Are you all sitting down? Not just sipping your coffee? Hope so, because you are about to see an extreme rarity. I'm going to agree with lilysdad.
So, in conclusion.. I always knock and announce , when the situation allows and warrants it. I will not knock and announce my presence in the middle of an assault, no matter how seemingly minor. Just remember, the most brutal assault often begins with one punch.
For once, I am in agreement with lilysdad on something. Particularly that last sentence.
For those of you who think in terms like "it was just a punch in the nose", such actions can kill somebody and sometimes do. What happened was a battery. From the looks of things, it would appear that there was a pretty good chance that more violence was going on inside. When things like that are happening, there's really no time for a cop to consult almanacs, encyclopedias, or his medium to determine what to do. Action is needed.

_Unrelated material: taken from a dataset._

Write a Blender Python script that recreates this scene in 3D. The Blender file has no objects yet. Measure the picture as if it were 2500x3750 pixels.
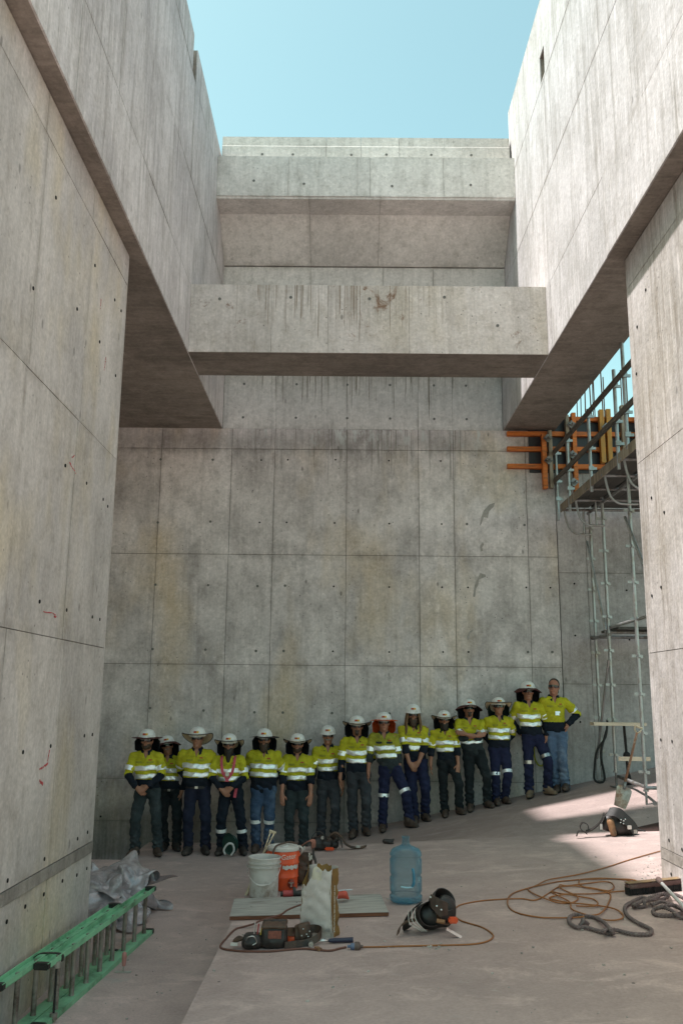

Apparently Utah case law supports the idea that police should wait until the nose punch has already turned into a dying victim to consider the circumstances to be exigent. I certainly do not agree with that thinking and hope that Florida's case law doesn't support it.
The root cause of this problem is that Utah appears to be sufficiently populated with idiots that this state of affairs, namely that a cop should be ensnared in a web of rules and regulations when somebody's life is at risk, has come to exist. That is the problem.
Utah should fix this problem by joining the modern world. The prosecutor was clearly attempting to force that issue. Good for him/her.
Although Antipitas has the SCOTUS invalidating state precedent right, and that is a bad thing, SCOTUS nor the prosecutor did not cause this. Utah did.
When the state of affairs becomes sufficiently untwisted so that entering my house to protect me from the anticipated punched nose is considered by law more exigent than the entering my house to protect me or anyone from a joint in the ashtray, then I'll start applying logic a little more rigorously.
Until then, I support what the police did and am happy with the outcome.
A twisted system requires twisted thinking to work.